8/31/2007

R U for real....


OK, here it is. Above my little diddy here is a little fat boy, about 7 years old. He probably weighs an easy 150 lbs.(Let me take a deep breath before I start.) This is an ad for a wonderful little product called Bounty; you may of bought, used, or seen this great creation. BUT, I have a huge problem here.(Everyone is probably saying,"Oh that is a Surprise".) Well, here it is. What in the F#CK. First of all if anyone has seen this ad, this little shithead is eating buffalo wings, like 20 of these things. Just going to town and eating away. This little Fatty just starts taking these napkins and wiping his little fat fingers with them. That piece of crap is taking a new napkin after each wing. What does this chubby bastard do when he is done wiping those hot dogs he calls fingers? That prick is throwing them on the floor. WHAT? WHAT? On the floor are you kidding me. That fat boy can't even build up enough energy to walk to the trash. IF you have seen this awesome commercial you know that he is in the kitchen. The sink is all of 6ft away if that. Why in Gods name didn't Jaba The Hut roll his fat butt off that chair and grab a wet rag. I will tell you why. HE'S FAT!!!!!! And God forbid he move a little and burn some calories. I guess for Christmas he really wanted a pace maker. Nothing says I am healthy like a pace maker. So, as I continued to watch this thing I started thinking. Where in the world is his mommy? I know she is in the living room polishing off her third quart of chunky monkey, that's where. Why doesn't she care that her retard of a son is throwing his napkins on the floor, cause she doesn't have to clean it up either. The home health care nurse that comes in to roll over the mom does the cleaning also, and fuck she's getting $50 per hr to pick them up, so screw it. Let me just say that be a lardo sucks, I have put on some and lost a great deal also.
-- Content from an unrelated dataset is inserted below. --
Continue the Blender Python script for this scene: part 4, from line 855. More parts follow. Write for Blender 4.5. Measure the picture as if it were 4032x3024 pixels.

Women put on weight for many reasons also, but, there is no reason except for in hell, that a kid should be that fat. Maybe they should hang one of those juicy little wings on a string right in front of a treadmill, then see what happens. He would starve, or maybe, just maybe he would try to run for it.

3 comments:

Anonymous said...

NICE BLOG.

unclekracker26 said...

Thanks Man

*Ren* said...

Interesting...

So my little sister was a really chunky little kid. Out of the three of us she stood out as being the "fat" kid especially next to my boney self growing up. I always felt so bad for her because she ate the sames things we all did. I think maybe she had a closest food eating habbit but I defiently know it wasn't my mom's fault.

The funny thing is that now my sister is skinner than my mom and I. I think she out grew her chubby stage but not until she was 18!!